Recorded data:
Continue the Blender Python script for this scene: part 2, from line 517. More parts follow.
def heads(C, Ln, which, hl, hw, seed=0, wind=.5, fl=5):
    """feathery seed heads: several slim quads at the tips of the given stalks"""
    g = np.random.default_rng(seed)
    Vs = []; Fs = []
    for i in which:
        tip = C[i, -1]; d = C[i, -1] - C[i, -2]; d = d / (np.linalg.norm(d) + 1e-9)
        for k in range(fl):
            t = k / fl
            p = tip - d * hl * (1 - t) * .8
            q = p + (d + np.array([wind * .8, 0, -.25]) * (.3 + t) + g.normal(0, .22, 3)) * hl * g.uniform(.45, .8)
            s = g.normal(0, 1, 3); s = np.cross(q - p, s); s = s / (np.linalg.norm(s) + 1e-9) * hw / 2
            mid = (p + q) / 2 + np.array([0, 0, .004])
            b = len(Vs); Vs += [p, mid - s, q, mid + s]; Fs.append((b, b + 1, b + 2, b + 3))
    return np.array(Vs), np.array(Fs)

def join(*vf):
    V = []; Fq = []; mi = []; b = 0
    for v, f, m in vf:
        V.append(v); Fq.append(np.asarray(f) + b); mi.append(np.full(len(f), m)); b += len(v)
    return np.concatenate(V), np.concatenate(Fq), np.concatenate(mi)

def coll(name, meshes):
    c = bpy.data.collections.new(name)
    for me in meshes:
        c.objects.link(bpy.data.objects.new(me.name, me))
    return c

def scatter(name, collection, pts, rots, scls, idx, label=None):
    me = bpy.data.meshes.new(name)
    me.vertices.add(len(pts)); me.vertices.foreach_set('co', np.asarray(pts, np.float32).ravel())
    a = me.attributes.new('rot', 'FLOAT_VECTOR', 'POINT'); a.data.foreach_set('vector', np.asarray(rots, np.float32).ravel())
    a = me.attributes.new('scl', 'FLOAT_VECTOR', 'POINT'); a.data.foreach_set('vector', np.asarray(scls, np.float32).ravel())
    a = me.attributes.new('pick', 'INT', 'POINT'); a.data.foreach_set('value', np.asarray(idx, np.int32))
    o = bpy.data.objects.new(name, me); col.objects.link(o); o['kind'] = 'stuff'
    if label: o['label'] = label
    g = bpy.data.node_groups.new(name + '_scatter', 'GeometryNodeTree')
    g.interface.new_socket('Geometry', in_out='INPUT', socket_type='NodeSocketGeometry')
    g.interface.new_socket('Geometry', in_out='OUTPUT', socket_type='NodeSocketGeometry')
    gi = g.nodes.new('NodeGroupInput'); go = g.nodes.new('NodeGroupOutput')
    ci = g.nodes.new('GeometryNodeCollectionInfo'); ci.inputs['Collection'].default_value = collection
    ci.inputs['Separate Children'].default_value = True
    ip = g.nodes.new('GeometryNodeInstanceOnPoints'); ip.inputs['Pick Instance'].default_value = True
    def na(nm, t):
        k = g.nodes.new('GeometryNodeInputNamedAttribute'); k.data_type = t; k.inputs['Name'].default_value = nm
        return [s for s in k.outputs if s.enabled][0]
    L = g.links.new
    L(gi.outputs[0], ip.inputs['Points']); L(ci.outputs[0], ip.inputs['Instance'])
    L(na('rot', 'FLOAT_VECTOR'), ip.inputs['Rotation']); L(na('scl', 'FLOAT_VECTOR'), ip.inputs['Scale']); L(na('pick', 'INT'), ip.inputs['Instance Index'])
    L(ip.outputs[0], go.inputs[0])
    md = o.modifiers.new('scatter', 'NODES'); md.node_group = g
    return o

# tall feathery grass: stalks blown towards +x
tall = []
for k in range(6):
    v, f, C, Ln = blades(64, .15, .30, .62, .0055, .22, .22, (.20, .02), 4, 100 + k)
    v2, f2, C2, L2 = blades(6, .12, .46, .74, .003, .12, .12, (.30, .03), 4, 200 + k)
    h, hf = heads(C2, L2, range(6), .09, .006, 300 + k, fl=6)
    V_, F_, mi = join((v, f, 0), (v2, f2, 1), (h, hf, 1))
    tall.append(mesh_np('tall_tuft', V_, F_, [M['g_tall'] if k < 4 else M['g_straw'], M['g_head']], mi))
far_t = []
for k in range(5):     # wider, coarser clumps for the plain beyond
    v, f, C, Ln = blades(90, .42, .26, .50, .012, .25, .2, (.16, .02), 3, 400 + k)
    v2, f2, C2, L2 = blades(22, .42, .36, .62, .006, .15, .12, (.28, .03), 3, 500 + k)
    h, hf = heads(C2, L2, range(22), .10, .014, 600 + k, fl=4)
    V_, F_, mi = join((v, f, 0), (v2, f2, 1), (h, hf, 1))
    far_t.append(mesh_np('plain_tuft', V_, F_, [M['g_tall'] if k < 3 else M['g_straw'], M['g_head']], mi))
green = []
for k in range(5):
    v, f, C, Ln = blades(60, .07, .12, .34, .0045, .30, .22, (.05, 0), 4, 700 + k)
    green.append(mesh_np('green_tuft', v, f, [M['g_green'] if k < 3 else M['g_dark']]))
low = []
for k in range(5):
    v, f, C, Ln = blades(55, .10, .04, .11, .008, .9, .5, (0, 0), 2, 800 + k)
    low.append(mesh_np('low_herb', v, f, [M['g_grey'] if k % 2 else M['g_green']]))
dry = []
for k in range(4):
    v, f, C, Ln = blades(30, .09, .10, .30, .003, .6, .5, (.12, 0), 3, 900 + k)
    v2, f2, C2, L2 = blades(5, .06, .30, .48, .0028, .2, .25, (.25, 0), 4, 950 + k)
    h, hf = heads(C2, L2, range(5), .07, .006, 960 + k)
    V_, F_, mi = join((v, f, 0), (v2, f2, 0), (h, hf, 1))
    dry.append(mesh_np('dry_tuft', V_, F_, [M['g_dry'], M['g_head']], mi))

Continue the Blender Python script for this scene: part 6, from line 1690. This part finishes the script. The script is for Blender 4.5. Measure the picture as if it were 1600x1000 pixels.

(TASK PROMPT): Set down all of the data above, word for word.

(WRITTEN SOLUTION):
Continue the Blender Python script for this scene: part 2, from line 517. More parts follow.
def heads(C, Ln, which, hl, hw, seed=0, wind=.5, fl=5):
    """feathery seed heads: several slim quads at the tips of the given stalks"""
    g = np.random.default_rng(seed)
    Vs = []; Fs = []
    for i in which:
        tip = C[i, -1]; d = C[i, -1] - C[i, -2]; d = d / (np.linalg.norm(d) + 1e-9)
        for k in range(fl):
            t = k / fl
            p = tip - d * hl * (1 - t) * .8
            q = p + (d + np.array([wind * .8, 0, -.25]) * (.3 + t) + g.normal(0, .22, 3)) * hl * g.uniform(.45, .8)
            s = g.normal(0, 1, 3); s = np.cross(q - p, s); s = s / (np.linalg.norm(s) + 1e-9) * hw / 2
            mid = (p + q) / 2 + np.array([0, 0, .004])
            b = len(Vs); Vs += [p, mid - s, q, mid + s]; Fs.append((b, b + 1, b + 2, b + 3))
    return np.array(Vs), np.array(Fs)

def join(*vf):
    V = []; Fq = []; mi = []; b = 0
    for v, f, m in vf:
        V.append(v); Fq.append(np.asarray(f) + b); mi.append(np.full(len(f), m)); b += len(v)
    return np.concatenate(V), np.concatenate(Fq), np.concatenate(mi)

def coll(name, meshes):
    c = bpy.data.collections.new(name)
    for me in meshes:
        c.objects.link(bpy.data.objects.new(me.name, me))
    return c

def scatter(name, collection, pts, rots, scls, idx, label=None):
    me = bpy.data.meshes.new(name)
    me.vertices.add(len(pts)); me.vertices.foreach_set('co', np.asarray(pts, np.float32).ravel())
    a = me.attributes.new('rot', 'FLOAT_VECTOR', 'POINT'); a.data.foreach_set('vector', np.asarray(rots, np.float32).ravel())
    a = me.attributes.new('scl', 'FLOAT_VECTOR', 'POINT'); a.data.foreach_set('vector', np.asarray(scls, np.float32).ravel())
    a = me.attributes.new('pick', 'INT', 'POINT'); a.data.foreach_set('value', np.asarray(idx, np.int32))
    o = bpy.data.objects.new(name, me); col.objects.link(o); o['kind'] = 'stuff'
    if label: o['label'] = label
    g = bpy.data.node_groups.new(name + '_scatter', 'GeometryNodeTree')
    g.interface.new_socket('Geometry', in_out='INPUT', socket_type='NodeSocketGeometry')
    g.interface.new_socket('Geometry', in_out='OUTPUT', socket_type='NodeSocketGeometry')
    gi = g.nodes.new('NodeGroupInput'); go = g.nodes.new('NodeGroupOutput')
    ci = g.nodes.new('GeometryNodeCollectionInfo'); ci.inputs['Collection'].default_value = collection
    ci.inputs['Separate Children'].default_value = True
    ip = g.nodes.new('GeometryNodeInstanceOnPoints'); ip.inputs['Pick Instance'].default_value = True
    def na(nm, t):
        k = g.nodes.new('GeometryNodeInputNamedAttribute'); k.data_type = t; k.inputs['Name'].default_value = nm
        return [s for s in k.outputs if s.enabled][0]
    L = g.links.new
    L(gi.outputs[0], ip.inputs['Points']); L(ci.outputs[0], ip.inputs['Instance'])
    L(na('rot', 'FLOAT_VECTOR'), ip.inputs['Rotation']); L(na('scl', 'FLOAT_VECTOR'), ip.inputs['Scale']); L(na('pick', 'INT'), ip.inputs['Instance Index'])
    L(ip.outputs[0], go.inputs[0])
    md = o.modifiers.new('scatter', 'NODES'); md.node_group = g
    return o

# tall feathery grass: stalks blown towards +x
tall = []
for k in range(6):
    v, f, C, Ln = blades(64, .15, .30, .62, .0055, .22, .22, (.20, .02), 4, 100 + k)
    v2, f2, C2, L2 = blades(6, .12, .46, .74, .003, .12, .12, (.30, .03), 4, 200 + k)
    h, hf = heads(C2, L2, range(6), .09, .006, 300 + k, fl=6)
    V_, F_, mi = join((v, f, 0), (v2, f2, 1), (h, hf, 1))
    tall.append(mesh_np('tall_tuft', V_, F_, [M['g_tall'] if k < 4 else M['g_straw'], M['g_head']], mi))
far_t = []
for k in range(5):     # wider, coarser clumps for the plain beyond
    v, f, C, Ln = blades(90, .42, .26, .50, .012, .25, .2, (.16, .02), 3, 400 + k)
    v2, f2, C2, L2 = blades(22, .42, .36, .62, .006, .15, .12, (.28, .03), 3, 500 + k)
    h, hf = heads(C2, L2, range(22), .10, .014, 600 + k, fl=4)
    V_, F_, mi = join((v, f, 0), (v2, f2, 1), (h, hf, 1))
    far_t.append(mesh_np('plain_tuft', V_, F_, [M['g_tall'] if k < 3 else M['g_straw'], M['g_head']], mi))
green = []
for k in range(5):
    v, f, C, Ln = blades(60, .07, .12, .34, .0045, .30, .22, (.05, 0), 4, 700 + k)
    green.append(mesh_np('green_tuft', v, f, [M['g_green'] if k < 3 else M['g_dark']]))
low = []
for k in range(5):
    v, f, C, Ln = blades(55, .10, .04, .11, .008, .9, .5, (0, 0), 2, 800 + k)
    low.append(mesh_np('low_herb', v, f, [M['g_grey'] if k % 2 else M['g_green']]))
dry = []
for k in range(4):
    v, f, C, Ln = blades(30, .09, .10, .30, .003, .6, .5, (.12, 0), 3, 900 + k)
    v2, f2, C2, L2 = blades(5, .06, .30, .48, .0028, .2, .25, (.25, 0), 4, 950 + k)
    h, hf = heads(C2, L2, range(5), .07, .006, 960 + k)
    V_, F_, mi = join((v, f, 0), (v2, f2, 0), (h, hf, 1))
    dry.append(mesh_np('dry_tuft', V_, F_, [M['g_dry'], M['g_head']], mi))

Continue the Blender Python script for this scene: part 6, from line 1690. This part finishes the script. The script is for Blender 4.5. Measure the picture as if it were 1600x1000 pixels.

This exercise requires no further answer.